The project remade the 127,000-square-foot Pyramid of Tirana, first established as a museum dedicated to the legacy of dictator Enver Hoxha in 1988, into the centerpiece of a new cultural hub and park space located in the heart of the city.
Brightly-colored boxes are stacked within, around, and on top of the original structure, providing areas for education and events programming, while the addition of outdoor steps to its sloping beams creates intriguing new public space possibilities for visitors. Some see it as a testament to the country’s dogged ability to overcome the collective memory of the Hoxha regime. MVRDV hopes it will turn into a “carrier” for the cultural experiences of the next generation of Albanians.
By turns a nightclub, conference center, broadcasting hub, and NATO command post during the 1999 Kosovo War, the once hermetically-sealed structure has been opened up thanks to an interior intervention that left in its place a well-lit single volume filled with biophilic elements. MVRDV says the project aligns with many core tenets of the UN’s Sustainable Development Goals, particularly the incorporation of circular economy principles (which are exemplified in the reuse of original facade stone tiling in the concrete mix of the new steps). Accessibility to the site was also vastly improved by the project overall, including an elevator to the top of the pyramid on the building's western side.
“Working on a brutalist monument like the Pyramid is a dream,” MVRDV founding partner Winy Maas said, speaking of the opportunity to design a lynchpin for a new direction in Albanian society.

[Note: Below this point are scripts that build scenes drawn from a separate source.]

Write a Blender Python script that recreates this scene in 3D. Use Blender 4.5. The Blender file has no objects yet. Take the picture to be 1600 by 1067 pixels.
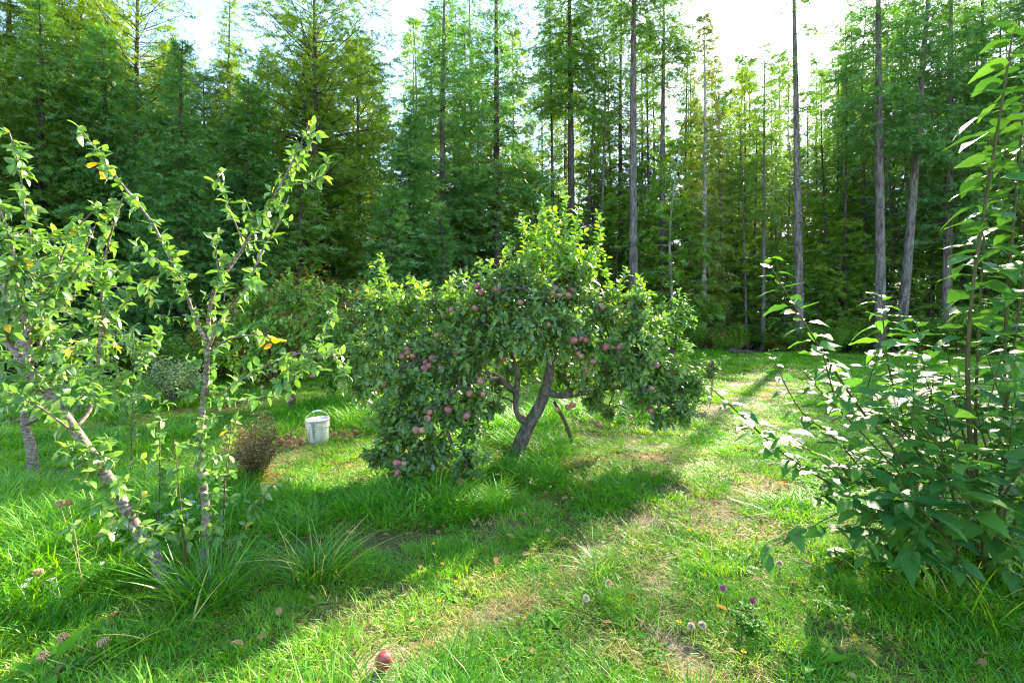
import bpy, math, random
import numpy as np
from mathutils import Vector, Matrix

SEED = 11
rng = np.random.default_rng(SEED)
random.seed(SEED)
SC = bpy.context.scene
R = math.radians

# ------------------------------------------------------------------ camera
CAM_H = 1.6
FPX = 755.0            # focal length in photograph pixels (1600 wide)
HOR = 500.0            # row of the horizon in the photograph
cam_d = bpy.data.cameras.new('camera')
cam_d.sensor_width = 36.0
cam_d.lens = 36.0 * FPX / 1600.0
cam_d.shift_y = -(533.5 - HOR) / 1600.0
cam_d.clip_start = 0.05
cam_d.clip_end = 3000
cam = bpy.data.objects.new('camera', cam_d)
cam.location = (0, 0, CAM_H)
cam.rotation_euler = (R(90), 0, 0)
SC.collection.objects.link(cam)
SC.camera = cam

# ------------------------------------------------------------------ sky, sun, exposure
SUN_AZ, SUN_EL = 33.5, 32.0       # azimuth to the right of straight ahead, elevation
world = bpy.data.worlds.new('World')
SC.world = world
world.use_nodes = True
wn, wl = world.node_tree.nodes, world.node_tree.links
bg = wn['Background']
sky = wn.new('ShaderNodeTexSky')
sky.sky_type = 'NISHITA'
sky.sun_disc = False
sky.sun_elevation = R(SUN_EL)
sky.sun_rotation = R(SUN_AZ)
sky.air_density = 1.0
sky.dust_density = 0.4
sky.ozone_density = 1.0
wl.new(sky.outputs[0], bg.inputs[0])
bg.inputs[1].default_value = 0.105
sun_d = bpy.data.lights.new('sun', 'SUN')
sun_d.energy = 3.9
sun_d.angle = R(0.9)
sun_d.color = (1.0, 0.88, 0.66)
sun = bpy.data.objects.new('sun', sun_d)
sdir = Vector((math.sin(R(SUN_AZ)) * math.cos(R(SUN_EL)), math.cos(R(SUN_AZ)) * math.cos(R(SUN_EL)), math.sin(R(SUN_EL))))
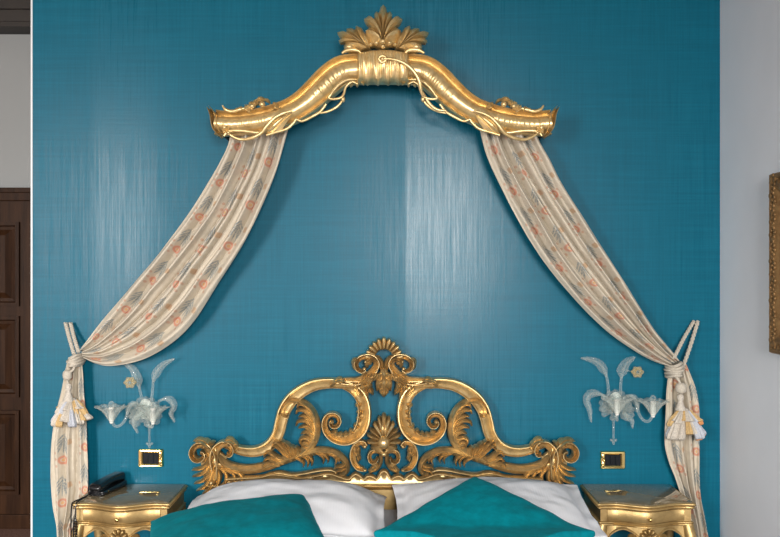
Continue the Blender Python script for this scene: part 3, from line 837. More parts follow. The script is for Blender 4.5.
    m.frond([(212, 452), (209, 462), (202, 467.5), (193.5, 468.5)], [(212.5, 457), (209, 467), (202.5, 473), (194, 475)], [(213, 462), (210, 472.5), (204, 479.5), (195.5, 482)], [(214, 466), (211, 477), (206, 485), (198, 489)], [(216, 468), (214, 480), (210, 488), (204, 492)], w=5.2, d0=.088)
    m.frond([(217, 466), (219.5, 476), (217, 485), (211.5, 489)], [(221, 468), (226.5, 474), (226, 481), (221, 485)], [(226, 469.5), (233.5, 473.5), (234.5, 479.5), (229, 484)], [(232, 470.5), (240, 473.5), (242.5, 478), (238, 482)], w=4.6, d0=.08)
    m.ball(213, 481, 2.4, 2.4, .12, .02)
    m.leaf([(216, 444), (215, 458), (213, 474), (211, 493)], 9, 11, .062, .022, 5)
    sub(m, 'corner_acanthus')
    m = B(); m.strip([(216, 470), (214.5, 458), (216.5, 449), (222.5, 443.5), (229, 444), (232.5, 449), (231, 454), (227, 453.5)], [6.72, 8.40, 8.96, 8.40, 7.28, 6.16, 5.04, 3.92], .07, .055, 'rail', n=60); sub(m, 'corner_curl')
    m = E(); m.leaf([(223, 442), (230, 440), (236, 444), (236, 450)], 3.4, 3.8, .095, .03, 3); m.leaf([(212, 446), (213, 442), (216, 441)], 2, 2, .09, .03, 2); sub(m, 'corner_leaf')
    # wavy cartouche strip above the plinth
    HEM = [(226, 478), (245, 477), (262, 476), (272, 473.5), (284, 474.5), (300, 477), (316, 475), (330, 473), (343, 477), (349, 478), (352.5, 475), (356, 473), (360, 475), (364, 478), (367, 475.6), (370, 475), (373.5, 476), (376.8, 478), (379, 475), (381.4, 471.3), (384, 470)]
    def hem(x):
        for (x0_, y0_), (x1_, y1_) in zip(HEM, HEM[1:]):
            if x0_ <= x <= x1_: return y0_ + (y1_ - y0_) * (x - x0_) / (x1_ - x0_)
        return 478
    m = B()
    rows = []
    for i in range(101):
        t = i / 100; x = 228 + (384 - 228) * t
        top = hem(x)
        r = []
        for (yy, dd) in ((top, .06), (top, .080), (top + 1.2, .083), (top + 2.4, .080), (top + 3.6, .074), (482.5, .074), (487, .088), (487, .06)):
            X, Z = m.xz(x, max(yy, top)); r.append((X, -dd, Z))
        rows.append(r)
    m.loops(rows); sub(m, 'wavy_apron')
    m = B(); m.strip(HEM, 2.6, .082, .035, 'round', n=150); sub(m, 'apron_rim')
    m = E(); m.strip([(268, 474), (280, 472.5), (292, 474.5), (305, 473), (318, 470.5), (330, 469.5), (337, 472)], [2.5, 3.5, 3.5, 3.2, 3.2, 3.5, 2.5], .075, .03, 'round', n=50); m.ball(296, 477, 4, 3, .085, .02); m.ball(310, 477.5, 5, 3.2, .085, .018); m.ball(325, 476, 4.5, 3, .085, .018); sub(m, 'apron_scroll')
    # crest side: rising band, volutes
    m = B(); m.strip([(334, 381), (346, 381), (357, 381), (366, 377.5), (373, 371), (376.8, 364), (374, 358), (368, 356), (361, 357.5), (356.5, 362.5), (357.5, 368.5), (362, 371), (365.5, 369)], [4.32, 6.48, 8.10, 8.64, 8.64, 8.10, 7.02, 6.48, 5.94, 5.40, 4.86, 4.32, 3.24], .07, [.03, .045, .05, .055, .055, .05], 'railr', n=110); sub(m, 'crest_volute')
    m = E()
    m.leaf([(362, 381), (364, 388), (366, 394), (369, 398.5)], 3.4, 4, .08, .035, 3)
    m.leaf([(366, 380), (369, 386), (371.5, 391), (373.5, 395)], 3, 3.4, .082, .035, 3)
    m.leaf([(356, 382), (358, 389), (360, 393), (364, 396)], 3, 3, .075, .03, 3)
    m.leaf([(378, 370), (373, 377), (366, 381), (358, 383)], 3.2, 3.2, .1, .03, 4)
    m.leaf([(359, 356), (355, 360), (354, 365), (357, 371)], 2.4, 2.4, .095, .028, 3)
    m.leaf([(374, 360), (370, 361), (367, 364), (368, 368)], 2.6, 2.6, .095, .028, 2)
    m.leaf([(368, 373), (365, 373), (363, 375), (363, 378)], 2, 2, .09, .025, 2)
    m.leaf([(347, 381), (340, 380), (334, 382), (330, 387)], 3, 3, .09, .025, 3)
    sub(m, 'crest_leaf')
    m = E(); m.frond([(382, 372), (379.5, 364), (375, 359), (370, 358.5), (367, 362)], [(383, 368), (381.5, 361), (378, 356.5), (374, 356)], w=3.4, d0=.09); m.ball(364.5, 368.5, 2, 2, .1, .02); sub(m, 'crest_curl')
    # palmette feet
    m = E(); m.strip([(382, 452), (377, 450.5), (371.5, 452), (369.5, 457), (371.5, 461.5), (376, 461), (377.5, 457.5)], [4, 4.6, 4.6, 4.4, 4, 3.2, 2.4], .065, .045, 'railr', n=50); m.strip([(381, 455), (380.5, 463), (376, 469.5), (369, 472.5)], [4, 4.4, 5, 3], .065, .035, 'ridge', n=30); m.leaf([(377, 461), (375, 466), (371.5, 469.5), (368, 470)], 3, 3, .085, .025, 3); sub(m, 'palmette_foot')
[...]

“It is striking and interesting to see how the country struggled with the future of the building, which on one hand is a controversial chapter in the country’s history, and on the other hand has already been partly reclaimed by the residents of Tirana,” he continued. “I immediately saw its potential, and that it should be possible to make it even more of a ‘people's monument’ instead of demolishing it. The challenging part is to create a new relationship between the building and its surroundings. I am confident our design establishes this. I am looking forward to seeing young people and for the first time older people climbing the steps to the rooftop!”
The project was realized at a reported cost of $22 million, financed by the state and local government with help from the Albanian-American Development Foundation (or AADF).
Elsewhere in Europe, MVRDV is working on another adaptive reuse project for the Dutch Expo 2000 Pavilion in Hannover, Germany. Another whole block transformation of a historic 1974 shopping center in Paris' Montparnasse quarter was completed in November of last year.